This will be the longest break Alex has had at this camp, in fact the longest sleep-away he's had except for summer camp, and this is in cold weather. He is to go on a morning when the forecast – which will turn out to be accurate – calls for dark, cold, cloudy, misty. This will be more like the winter camps of the Civil War, minus the dysentery.
I pack him the day before like I have dozens of days before, plucking out the Ts and the socks and the khakis and scrawling STIMPSON on them in some hidden place with the seriously black marker. Later, on the night before, Alex picks his stuff out the suitcase sort of like the way a reporter I worked with once put stuff back into stories that editors had removed. (I say what the editor did: “Cut that out!”
We assemble for the camp bus at a community center on the dark, cloudy and misty West Side. There’s a long wait for the bus to board. “My daughter started crying on the subway,” one mom tells me. Alex doesn’t cry – he’s a vet of this camp now – but he does keep saying “Take a shower! Take a shower!” I’m guessing they have showers and not baths at this camp. I have to guess, of course, because he can’t tell me. I do imagine what he does there, though: Run around, turn light switches on and off in every cabin.
I write the camp people a note. “He takes his 2 morning and evening Topomax tablets crushed into powder in the metal cup and dissolved in water. Alex is very picky eater. I’m sending some pretzels and cookies. He likes chocolate milk and some strawberry or cherry yogurt, and sliced hot dogs (I am sending hot dogs, too). He has eaten some berries, watermelon, and corn on the cob. ANYthing you can get him to eat, using a lot of praise and especially if others around him are eating the same thing, would be great.”
When I get home I open the freezer and see that forgot to send his Hebrew Nationals. I always forget something. Last summer, despite Alex's own warning over the suitcase, I forgot to send the pajama bottoms he sleeps in.

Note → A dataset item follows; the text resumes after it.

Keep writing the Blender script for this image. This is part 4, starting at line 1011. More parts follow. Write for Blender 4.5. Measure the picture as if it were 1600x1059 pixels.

When it’s time to board the bus, he bounds up the stairs. He bounded up these same bus steps when he was eight, too, saying, when Jill asked for a kiss goodbye, “Kiss goodbye!” But it didn’t work out back then – bolting, crying – so we held off for a few years and sent him anew, and he’s asked for it since. “Camp, camp?” he’ll say in the days before boarding the bus. “Take a shower.” Who doesn't want to get away from his parents when he's 14?